Under the FEHA, the plaintiff may establish a prima facie case of discrimination by showing that he is handicapped and was denied an employment benefit as a result of it. Ackerman v. Western Elec. Co., Inc., 860 F.2d 1514, 1518 (9th Cir.1988) (citing Cal.Admin.Code tit. 2, § 7293.7). Once the plaintiff has established a prima facie case, the burden shifts to the employer to show that "an 'employee, because of his or her physical handicap, is unable to perform his or her [essential] duties....' " Id. (quoting Cal.Gov't.Code § 12940(a)(1)). Once the employer has made this showing, the burden shifts back to the plaintiff to raise a factual question as to whether the showing is a "pretext." See Lindahl v. Air France, 930 F.2d 1434, 1437 (9th Cir.1991) (Once "the employer produces legitimate, nondiscriminatory reasons for the employment decision, the inference of discrimination is rebutted," and the burden shifts "back to the plaintiff to raise a genuine factual question as to whether the proffered reason is pretextual." (quotations and ellipses omitted)), and Mixon v. Fair Employment and Hous. Comm'n, 237 Cal.Rptr. 884, 890 (Cal.Ct.App.1987) (California courts rely upon federal law to interpret analogous provisions of the state statute, and the objectives of the FEHA and Title VII of the Federal Civil Rights Act of 1964 are the same).

In the present case, Watson has established a prima facie case of discrimination based on his physical disability. Neither party disputes that Watson is handicapped. And based on the evidence, it is clear that Watson was denied the Area Supervisor position because of his handicap. Thus, Watson established a prima facie case of discrimination based on his disability. The burden therefore shifted to the defendants to show that Watson, because of his physical handicap, is unable to perform the essential duties of Area Supervisor. See Ackerman, 860 F.2d at 1518.

Under the FEHA, a job function may be defined as "essential" if the position exists to perform that function, or if a limited number of employees are available among whom the performance of that job function can be distributed. Cal.Gov't.Code § 12926(f).

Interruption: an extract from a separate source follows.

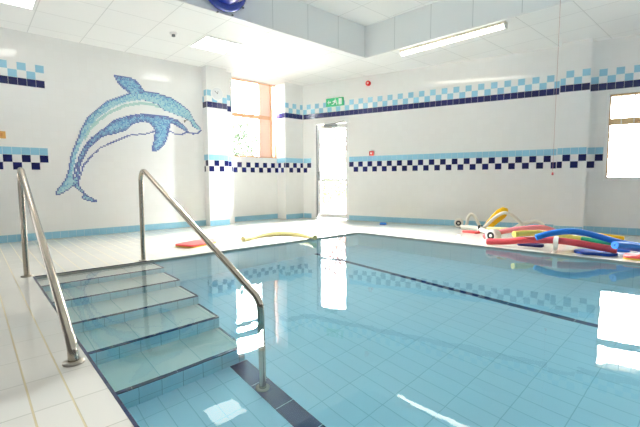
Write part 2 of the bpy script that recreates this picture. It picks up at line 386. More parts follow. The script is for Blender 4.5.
# navy lane lines laid in the pool floor
def lane(name, x0, x1, y0, y1, sl=0.0):
    mb = MB(); x = x0
    while x < x1:
        e = min(x + 0.284, x1); a = sl * (x - x0); b = sl * (e - x0)
        mb.face([(x + .002, y0 + a, ZF + .003), (e - .002, y0 + b, ZF + .003), (e - .002, y1 + b, ZF + .003), (x + .002, y1 + a, ZF + .003)]); x = e
    return struct(mb, name, STRIPE)
lane('trim_43', -2.48, PR, 1.335, 1.475)
lane('trim_44', PX, PR, 3.80, 3.875)

# ------------------------------------------------------------------ steps
steps = empty('pool_steps', (PX, PY, 0), 'broad tiled steps with navy nosings leading down into the pool', 'steps')
XN = [-4.06, -3.66, -3.26, -2.88, -2.485]; ZS = [-0.06, -0.26, -0.46, -0.66, -0.86]; YS = 1.465
for i in range(5):
    xa = PX if i == 0 else XN[i - 1]; xb = XN[i]; z = ZS[i]
    mb = MB(); y0 = PY + 0.001; zb = ZF
    mb.face([(xa, y0, z), (xb, y0, z), (xb, YS, z), (xa, YS, z)], [(0.02 - xa + xa, y0), (xb - xa + 0.02, y0), (xb - xa + .02, YS), (0.02, YS)], 0)
    mb.face([(xb, y0, zb), (xb, YS, zb), (xb, YS, z), (xb, y0, z)], [(y0, zb), (YS, zb), (YS, z), (y0, z)], 1)
    mb.face([(xb, YS, zb), (xa, YS, zb), (xa, YS, z), (xb, YS, z)], [(xb, zb), (xa, zb), (xa, z), (xb, z)], 1)
    st = mb.build('step', [TREAD_TILE, RISER_TILE], steps)
    mb = MB(); y = y0
    while y < YS - 0.01:
        e = min(y + 0.284, YS); mb.box(xb - 0.022, xb + 0.003, y + .001, e - .001, z - 0.012, z + 0.003); y = e
    mb.box(xa + 0.003, xb - 0.022, YS - 0.014, YS + 0.003, z - 0.008, z + 0.003)
    mb.build('nosing', NAVY_WET, st)
# water
mb = MB(); e = 0.012; w = [(PX - e, PY - e), (PR + e, PY - e), (PR + e, far(PR) + e), (PX - e, far(PX) + e)]
zt, zb = ZW, ZF - 0.02
mb.face([(x, y, zt) for x, y in w]); mb.face([(x, y, zb) for x, y in reversed(w)])
for i in range(4):
    a, b = w[i], w[(i + 1) % 4]; mb.face([(a[0], a[1], zb), (b[0], b[1], zb), (b[0], b[1], zt), (a[0], a[1], zt)])
wo = mb.build('water', WATER); wo['kind'] = 'stuff'

# ------------------------------------------------------------------ windows and door
def fbox(mb, F, s0, s1, z0, z1, o0, o1, mi=0):
    M = Matrix(((F.d.x, F.n.x, 0, F.p.x), (F.d.y, F.n.y, 0, F.p.y), (0, 0, 1, 0), (0, 0, 0, 1)))
    mb.box(s0, s1, o0, o1, z0, z1, mi, M)
# tall pine window on the left
root = bpy.data.objects.new('window_1', None); COL.objects.link(root); root.location = (-7.35, 4.03, 1.365); root['kind'] = 'structure'
mb = MB(); fbox(mb, FW, 0, 0.03, 1.365, 2.985, -0.13, -0.06); fbox(mb, FW, 1.21, 1.24, 1.365, 2.985, -0.13, -0.03)
fbox(mb, FW, 0, 1.24, 2.955, 2.985, -0.13, -0.06); fbox(mb, FW, 0, 1.24, 1.365, 1.395, -0.13, -0.06)
fbox(mb, FW, 0.03, 1.12, 2.21, 2.29, -0.12, -0.05); fbox(mb, FW, 1.09, 1.13, 1.395, 2.955, -0.13, -0.02)
mb.build('window_frame', WOOD_PINK, root)
mb = MB(); fbox(mb, FW, 0.80, 1.09, 1.395, 2.955, -0.088, -0.055); mb.build('pale_side_panel', mat('pale pink varnished panel', srgb(244, 206, 188), .4), root)
mb = MB(); fbox(mb, FW, 0.03, 1.21, 1.39, 2.96, -0.098, -0.092); mb.build('pane', GLASS, root)
mb = MB(); fbox(mb, FW, 0.0, 1.24, 1.352, 1.367, -0.14, 0.015); mb.build('window_sill', WPAINT, root)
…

The job description of Area Supervisor submitted by the defendants includes the following duties: (1) extensive walking in order to supervise the operation of ten to twenty concession stands during a sporting event; (2) lifting and carrying assorted articles to the various concession locations, including beer kegs, CO2 tanks, soda syrup, beer portables, and occasionally fifty pound bags of ice; and (3) climbing up and down from counters to change menu boards. From this description, it is clear that the position of Area Supervisor is labor-intensive.

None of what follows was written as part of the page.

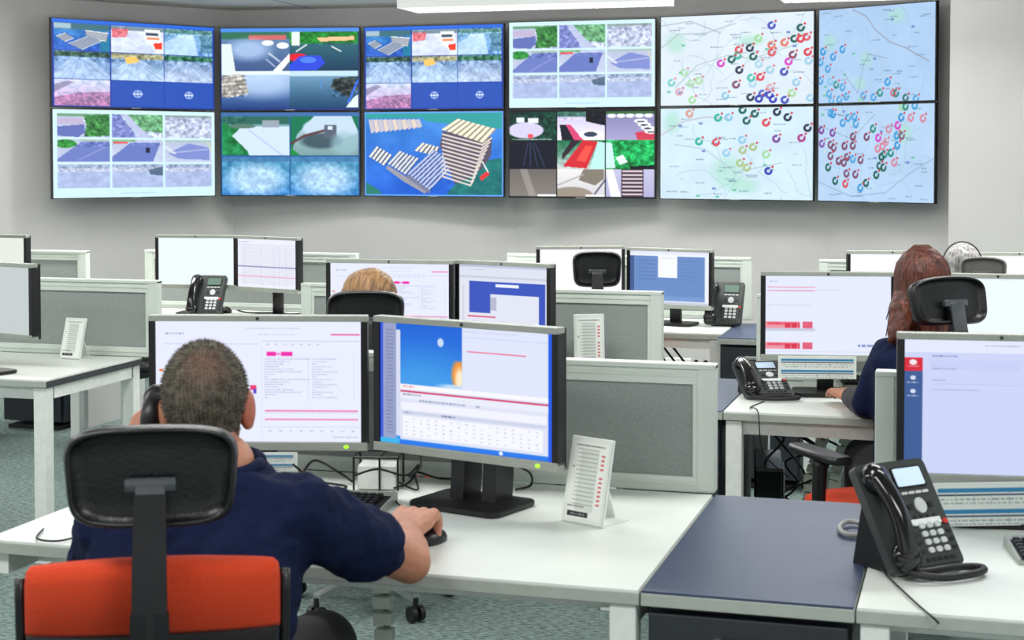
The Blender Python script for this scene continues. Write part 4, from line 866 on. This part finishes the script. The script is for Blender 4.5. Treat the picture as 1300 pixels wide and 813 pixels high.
t = tag(empty('radiator', (-1.23, 9.6, 0)), 'white louvred grille seen under the rear centre desk', 'radiator')
G().box((0, .03, .28), (.36, .03, .56)).ob('body', M['wmetal'], t); g = G(); [g.box((0, 0, .12+.06*k), (.32, .04, .02)) for k in range(7)]; g.ob('louvre', M['wmetal'], t)
tag(G().box((0, 0, .15), (.16, .03, .14), bev=.004).ob('wall_socket_box', M['wmetal'], loc=(-1.75, 9.6, .14)), 'white socket plate seen under the rear centre desk', 'socket')
# ================================================================== CHAIRS
def sup(a, b, p=4.5, n=56):
    out = []
    for k in range(n):
        t = 2*math.pi*k/n; c, s = math.cos(t), math.sin(t)
        out.append((a*math.copysign(abs(c)**(2/p), c), b*math.copysign(abs(s)**(2/p), s)))
    return out
def chair(loc, rz, lb, head=True, hz=1.05, bz=.905, hw=.285, hh=.165, arms=True, shell='blk', htilt=0, seat='orange', hy=-.27, arm_z=.66, flip=1):
    t = tag(empty('office_chair', (loc[0], loc[1], 0), rz), lb, 'office chair', 'orange and black office chairs')
    # five-star base
    for k in range(5):
        a = 2*math.pi*k/5+.3; R = RZ(a)
        g = G(); g.loft([[R@V((x, y*wd, z)) for y, z in ((-1, z0-.012), (1, z0-.012), (1, z0+.012), (-1, z0+.012))] for x, z0, wd in ((.02, .12, .026), (.29, .085, .016))])
        b = g.ob('base_arm', M['alu'], t)
        g = G(); [g.cyl((0, 0, 0), .027, .018, M=R@T(.29, s*.016, .03)@RX(rad(90)), seg=18) for s in (-1, 1)]; g.cyl((0, 0, 0), .01, .05, M=R@T(.29, 0, .06))
        g.ob('castor', M['blk'], b, smooth=True)
    G().tube([(0, 0, .1), (0, 0, .42)], .027, seg=16).ob('gas_lift', M['blk'], t, smooth=True)
    G().box((0, 0, .42), (.2, .24, .05), bev=.012).ob('tilt_mechanism', M['blk'], t)
    # seat: lofted cushion
    g = G(); rings = []
    for z, k in ((.445, .9), (.45, .97), (.475, 1.0), (.50, .97), (.512, .85), (.515, .5), (.513, .1)):
        rings.append([V((x, y+.02, z-(.02*(y/.24)**2 if y > .1 else 0))) for x, y in sup(.245*k, .24*k, 4)])
    g.loft(rings); g.ob('seat', M[seat], t, smooth='all')
    # backrest pad and shell
    def bp(z, x, th):
        u = (z-.52)/(bz-.52); wv = .215*(.86+.14*min(1, u*1.4)); return wv
    g = G(); rings = []
    z0 = bz-.118
    for z, k, th in ((z0, 1, .02), (z0+.01, 1, .03), (bz-.03, 1, .032), (bz-.008, .985, .026), (bz, .95, .01)):
        wv = .215*k; yb = -.235-.04*(z-.7)
        rings.append([V((x, yb+y+.20*x*x*1.2, z+.012*(1-(x/.215)**2) if z > bz-.05 else z)) for x, y in sup(wv, th, 3, 48)])
    g.loft(rings); g.ob('backrest', M['orange'], t, smooth='all')
    g = G(); rings = []
    for z, wv, th in ((.50, .17, .012), (.52, .185, .02), (.65, .2, .022), (z0-.005, .212, .022), (z0+.002, .21, .015)):
        rings.append([V((x, -.235-.04*(z-.7)-.012*math.sin((z-.5)*6)+y+.24*x*x, z)) for x, y in sup(wv, th, 3, 48)])
    g.loft(rings); g.ob('lower_backrest', M['bcloth'], t, smooth='all')
    for s in (-1, 1):
        pts = [V((s*.19, -.235+.24*.036, .5)), V((s*.212, -.235+.24*.045, .62)), V((s*.221, -.238+.24*.047, .75)), V((s*.223, -.24+.24*.047, bz-.02))]
        G().tube(pts, .009, seg=8, sub=3).ob('back_frame', M[shell], t, smooth='all')
    # spine: forked support
    g = G(); ys = hy-.045
    top = hz-.02 if head else bz-.05
    g.loft([[V((x*wd, yy+dy, z)) for x, dy in ((-1, -.008), (1, -.008), (1, .008), (-1, .008))] for z, yy, wd in ((top, ys+.02, .026), (top-.12, ys-.012, .028), (bz-.14, ys-.016, .030))])
    for s in (-1, 1):
        g.loft([[V((s*xx+x*.012, yy+dy, z)) for x, dy in ((-1, -.009), (1, -.009), (1, .009), (-1, .009))] for z, yy, xx in ((bz-.06, ys-.014, .019), (bz-.25, ys-.02, .026), (.5, ys+.02, .05), (.43, -.12, .06))])
    g.ob('spine', M[shell], t, smooth=True)
    if head:
        R = T(0, hy, hz)@RX(htilt)
        def ring(k, y, dx=0, dz=0):
            out = []
            for x, z in sup((hw/2)*k-dx, (hh/2)*k-dz, 5.0, 64):
                tp = 1+.045*(z/(hh/2))
                out.append(R@V((x*tp, y+1.1*x*x+.9*z*z*.6, z+.010*(1-(x/(hw/2))**2)*(z > 0))))
            return out
        g = G(); g.loft([ring(1, -.024, .004, .004), ring(1, -.028, .007, .007), ring(1, -.024, .012, .012), ring(.9, -.006), ring(.7, .0), ring(.4, .0), ring(.1, .0), ring(.005, .0)], cap=False)
        g.loft([ring(1, -.024, .004, .004), ring(1, -.012), ring(1, .008, .002, .002), ring(1, .02, .012, .012), ring(.85, .026), ring(.5, .03), ring(.1, .03), ring(.005, .03)], cap=False)
        hd = g.ob('headrest', M[shell if shell != 'blk' else 'leath'], t, smooth='all')
        g = G(); g.box((0, -.020, -.006), (.085, .018, .022), R, bev=.004); g.box((0, -.024, -.05), (.05, .018, .09), R, bev=.004)
        g.ob('headrest_bracket', M['ggrey' if shell == 'blk' else shell], hd, smooth=True)
    if arms:
        for s in (-1, 1):
            a = G(); a.loft([[V((s*.285+x, y, z)) for x, z in rrect(.085*k, .026, .012, 3, 0, arm_z)] for y, k in ((-.13, .7), (-.11, .95), (.0, 1), (.12, .95), (.145, .7))])
            pd = a.ob('armrest', M['blk'], t, smooth=True)
            g = G(); g.tube([(s*.15, 0, .43), (s*.27, 0, .44), (s*.29, 0, .5), (s*.285, .0, arm_z-.01)], [.018, .02, .022, .024], seg=10, sub=4); g.ob('arm_support', M['blk'], pd, smooth='all')
    return t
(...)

The declarations by both current and former Area Supervisors, supervisors of Area Supervisors, and unit managers support the defendants' job description. These declarations state that the essential functions of an Area Supervisor include physically setting up concession stands, moving heavy equipment and supplies weighing up to one hundred pounds throughout the workday, climbing on counters to change signs, and extensive walking to monitor and effectively supervise multiple concession stands. Furthermore, these declarations note that many of the Area Supervisor's "essential functions" are performed at a time when the Area Supervisor is the only employee at the job site, several hours before or after a game.

Watson admitted in his deposition that he would be completely unable to perform most of the duties described. Thus, the defendants met their burden of showing that Watson, because of his physical handicap, is unable to perform the essential duties of Area Supervisor. The burden therefore shifted to Watson to raise a genuine factual question as to whether the showing is a "pretext." See Lindahl, 930 F.2d at 1437.

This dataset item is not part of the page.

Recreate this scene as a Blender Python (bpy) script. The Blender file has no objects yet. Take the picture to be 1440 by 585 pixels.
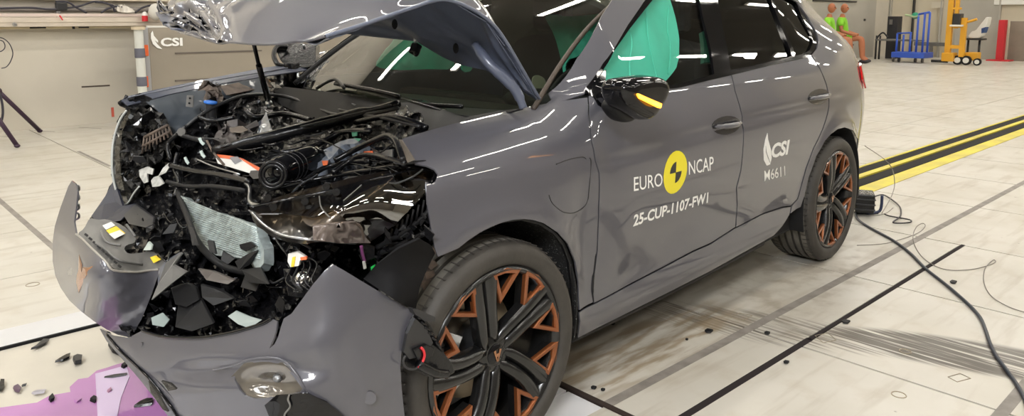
import bpy, bmesh, math, random
from mathutils import Vector, Matrix, noise
from mathutils.geometry import delaunay_2d_cdt
R = random.Random(7)
sc = bpy.context.scene
COL = sc.collection
# ------------------------------------------------------------------ camera
# world: X runs along the car towards its tail, Y to its right side, Z up; front axle at x = 0
CP = Vector((-1.5428, -2.4178, 1.3443)); YAW, PITCH, ROLL, F, PY = .7504, .1448, .0012, 1073.67, 178.73
fw = Vector((math.cos(PITCH)*math.cos(YAW), math.cos(PITCH)*math.sin(YAW), -math.sin(PITCH)))
r0 = Vector((math.sin(YAW), -math.cos(YAW), 0)); u0 = r0.cross(fw)
rt = r0*math.cos(ROLL)+u0*math.sin(ROLL); up = -r0*math.sin(ROLL)+u0*math.cos(ROLL)
cd = bpy.data.cameras.new('camera'); cam = bpy.data.objects.new('camera', cd); COL.objects.link(cam)
M3 = Matrix((rt, up, -fw)).transposed()
cam.matrix_world = Matrix.Translation(CP) @ M3.to_4x4()
cd.sensor_width = 36; cd.sensor_fit = 'HORIZONTAL'; cd.lens = F/1440*36
cd.shift_y = -(292.5-PY)/1440; cd.clip_start = .02; cd.clip_end = 200
sc.camera = cam
# ------------------------------------------------------------------ exposure and world
sc.view_settings.view_transform = 'Standard'; sc.view_settings.look = 'None'
sc.view_settings.gamma = 1; sc.view_settings.use_curve_mapping = False
sc.view_settings.exposure = 0.0
w = bpy.data.worlds.new('hall_air'); sc.world = w; w.use_nodes = True
bgn = w.node_tree.nodes['Background']; bgn.inputs[0].default_value = (.80, .74, .64, 1); bgn.inputs[1].default_value = .42
# hall frame: the car stands turned a little against the floor plates
HS = -.0669; HC, HN = math.cos(HS), math.sin(HS)
def H(x, y, z=0): return Vector((x*HC-y*HN, x*HN+y*HC, z))
HROT = HS
def area_light(name, loc, size, sy, power, col, rot=(0, 0, 0)):
    l = bpy.data.lights.new(name, 'AREA'); l.shape = 'RECTANGLE'; l.size = size; l.size_y = sy
    l.energy = power; l.color = col; o = bpy.data.objects.new(name, l); COL.objects.link(o)
    o.location = loc; o.rotation_euler = rot; return o
# hall flood lights over the crash lane
def aim(o, tgt): o.rotation_euler = (Vector(tgt)-o.location).to_track_quat('-Z', 'Y').to_euler()
fl = area_light('floodlight', H(-3.6, 1.6, 5.2), 2.2, 1.0, 105, (.90, .95, 1)); aim(fl, (-.4, 1.2, 0))
fl2 = area_light('floodlight', H(-3.6, -3.6, 3.6), 1.2, .8, 190, (.95, .97, 1)); aim(fl2, (-.7, -.6, .5))

# ------------------------------------------------------------------ helpers: points
def at(u, v, x=None, y=None, z=None, hx=None, hy=None, t=None):
    d = fw+rt*((u-720)/F)-up*((v-PY)/F)
    if t is not None: return CP+d*t
    if x is not None: return CP+d*((x-CP.x)/d.x)
    if y is not None: return CP+d*((y-CP.y)/d.y)
    if z is not None: return CP+d*((z-CP.z)/d.z)
    n = Vector((HC, HN, 0)) if hx is not None else Vector((-HN, HC, 0))
    k = hx if hx is not None else hy
    return CP+d*((k-CP.dot(n))/d.dot(n))
def pr(P):
    d = P-CP; q = d.dot(fw); return (720+F*d.dot(rt)/q, PY-F*d.dot(up)/q, q)
def lerp(a, b, t): return a+(b-a)*t
def tab(T, s):
    if s <= T[0][0]: return T[0][1]
    for i in range(len(T)-1):
        a, b = T[i], T[i+1]
        if s <= b[0]:
            p0 = T[i-1] if i else a; p3 = T[i+2] if i+2 < len(T) else b
            h = b[0]-a[0]; t = (s-a[0])/h
            m0 = (b[1]-p0[1])/(b[0]-p0[0])*h; m1 = (p3[1]-a[1])/(p3[0]-a[0])*h
            return (2*t**3-3*t*t+1)*a[1]+(t**3-2*t*t+t)*m0+(3*t*t-2*t**3)*b[1]+(t**3-t*t)*m1
    return T[-1][1]
def sm(a, b, x):
    t = min(1, max(0, (x-a)/(b-a))); return t*t*(3-2*t)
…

Watson makes several arguments to meet his burden. First, Watson claims that the job description submitted by the defendants differs dramatically from a job description that he was given at a job interview. We reject this argument.

We review the district court's order excluding evidence in the context of summary judgment for abuse of discretion, Maffei v. Northern Ins. Co. of New York, 12 F.3d 892, 897 (9th Cir.1993), and we hold that the district court did not abuse its discretion in refusing to consider this purported job description.